When news of the signing of this treaty reached America about the 1st of May, 1778, Lafayette embraced his grave general in the exuberance of his joy, and even kissed him in French fashion. There was an official celebration in camp on the 7th of May, with much burning of gunpowder, reviewing of troops, "suitable" discoursing by chaplains, and many hearty cheers. Washington's orders prescribed in great detail just when and how each part of the celebration was to be carried out, and this is probably the only time in history that an American army en masse was ordered to cry, "Long live the king of France!"

Lafayette, with a white sash across his breast, commanded the left; but it was a heavy heart that he carried under his badge that gala-day. Letters which came to him immediately after news of the treaty had brought sad tidings.
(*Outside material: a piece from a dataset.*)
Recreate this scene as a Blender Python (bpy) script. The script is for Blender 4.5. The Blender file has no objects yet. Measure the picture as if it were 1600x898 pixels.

He learned of the death of a favorite nephew, loved by him like a son, and also that his oldest child, the little Henriette, to whom he had been sending messages in every letter, had died in the previous October. "My heart is full of my own grief, and of yours which I was not with you to share," he wrote Adrienne. "The distance from Europe to America never seemed so immense to me as it does now.... The news came to me immediately after that of the treaty, and while bowed down with grief I had to receive congratulations and take part in the public rejoicing." Had the letters come through without delay they would have arrived at the beginning of winter, at the moment when General Conway was fanning the flame of his homesickness. The desire to comfort his wife might have turned the scale and sent Lafayette across the sea instead of to Albany. Now, though he longed to go to her, he felt bound to remain for the campaign which was about to open.